Histoire philosophique et politique des établissemens et du commerce des Européens dans les deux Indes/Livre XVII/Chapitre 11

XI. Deſcription de l’iſle de Terre-Neuve.

Située entre les quarante-ſix & cinquante-deux degrés de latitude nord, cette iſle n’eſt séparée de la côte de Labrador que par un canal de médiocre largeur, connu ſous le nom de détroit de Belle-Iſle. Sa forme triangulaire renferme un peu plus de trois cens lieues de circonférence. On ne peut parler que par conjecture de ſon intérieur, parce qu’on n’y a jamais pénétré bien avant, & que vraiſemblablement perſonne n’y pénétrera, vu la difficulté de le tenter, & l’inutilité, du moins apparente, d’y réuſſir. Le peu qu’on en connoit eſt rempli de rochers eſcarpés, de montagnes couronnées de mauvais bois, de vallées étroites & ſablonneuſes. Ces lieux inacceſſibles ſont remplis de bêtes fauves, qui s’y multiplient d’autant plus aisément, qu’on ne ſauroit les y pourſuivre. Jamais on n’y a vu d’autres ſauvages que quelques Eſkimaux venus du continent dans la ſaiſon des chaſſes. La côte eſt par-tout remplie d’anſes, de rades, de ports ; quelquefois couverte de mouſſe, mais plus communément de petits cailloux qui ſemblent deſtinés à sécher le poiſſon qu’on prend aux environs. On éprouve des chaleurs fort vives dans tous les endroits découverts, où des pierres plates réfléchiſſent les rayons du ſoleil.

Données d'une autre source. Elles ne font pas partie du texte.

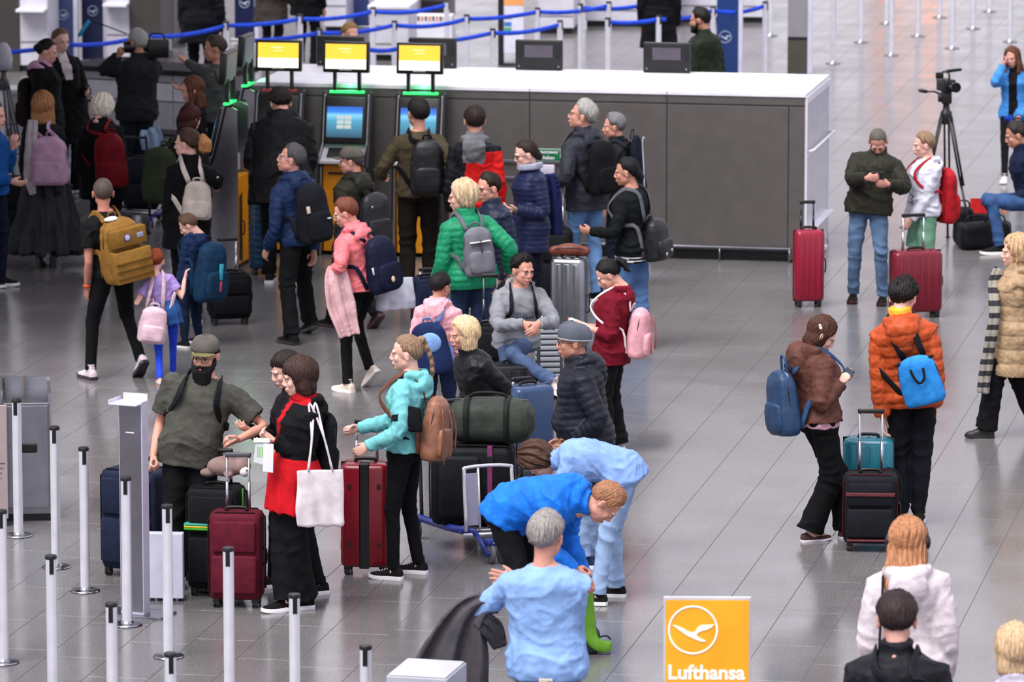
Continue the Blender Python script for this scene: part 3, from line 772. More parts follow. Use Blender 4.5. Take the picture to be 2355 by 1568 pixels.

Le reſte du pays eſt exceſſivement froid, moins par ſa poſition que par les hauteurs, les forêts, les vents, ſur-tout par ces monſtrueuſes glaces, qui, venues des mers du Nord, ſe trouvent arrêtées ſur ſes rivages, & y séjournent. Les quartiers ſitués au nord & à l’oueſt jouiſſent conſtamment du ciel le plus pur : il eſt beaucoup moins ſerein à l’eſt & au ſud, trop voiſins du grand banc, où il règne un brouillard perpétuel.